India Lost Highest Number of Personnel in United Nations Peacekeeping Missions

As of April 30 of this year, the UN owes India USD 92 million for troops, police units and contingent owned equipment.


India has lost the highest number of its peacekeepers in various UN peacekeeping operations, with 163 out of 3,737 military, police and civilian personnel who died in the line for duty coming from the country, PTI reported. This is the highest total from any troop contributing country, according to the United Nations, that is marking the 70th anniversary of the establishment of its peacekeeping mission since its foray into the Middle East in 1948.

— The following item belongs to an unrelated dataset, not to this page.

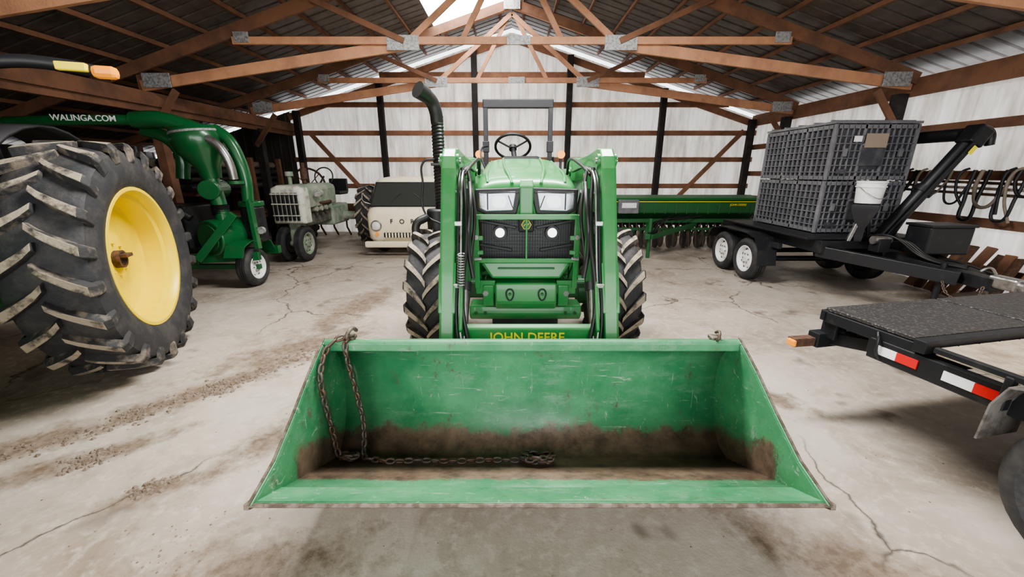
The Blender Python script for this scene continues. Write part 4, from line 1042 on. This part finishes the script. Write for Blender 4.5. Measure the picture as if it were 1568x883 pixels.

India is also the third largest contributor of military and police personnel to UN peacekeeping, with 6,693 personnel currently deployed in Abyei, Cyprus, Congo, Haiti, Lebanon, the Middle East, South Sudan and Western Sahara. As of April 30, 2018, the United Nations owes India $92 million for troops, police units and contingent owned equipment.

There are currently more than 96,000 uniformed personnel from 124 troop and police contributing countries that serve the United Nations. Over 15,000 international and national civilian staff and nearly 1,600 United Nations volunteers also serve under the blue flag.

On May 29, the UN commemorated the International Day of United Nations Peacekeepers, which paid tribute to the service of the peacekeepers around the world.

The flagship enterprise of the United Nations — peacekeeping– has been described as “a proven investment in global peace, security and prosperity” by Secretary General Antonio Guterres.

“We express our gratitude to the more than one million men and women who have served under the UN flag, saving countless lives. We honor the more than 3,700 Blue Helmets who have paid the ultimate price. And we pay tribute to the 14 peacekeeping missions working around the clock to protect people and advance the cause of peace,” Guterres was quoted as saying in Mali to mark the International Day of UN Peacekeepers.

Mali is considered one of the most dangerous places in the world to be a UN peacekeeper. Last year, 21 troops serving the UN Stabilization Mission lost their lives, along with with seven civilians, in Mali.

Guterres will also preside over the observance of the loss of lives on June 1, when he will lay a wreath to honor those who lost their lives while in the service of peace. He will also officiate at a ceremony to posthumously present the Dag Hammarskjold Medal to 132 military, police and civilian personnel from 37 countries who died in peacekeeping operations during 2017.

No peacekeeper hailing from India was killed last year. However, in 2016, Rifleman Brijesh Thapa who served with the UN Organization Stabilization Mission in the Democratic Republic of the Congo, and Private Ravi Kumar, who was deployed with the UN Interim Force in Lebanon, died on the mission and were posthumously awarded the Dag Hammarskjold Medal.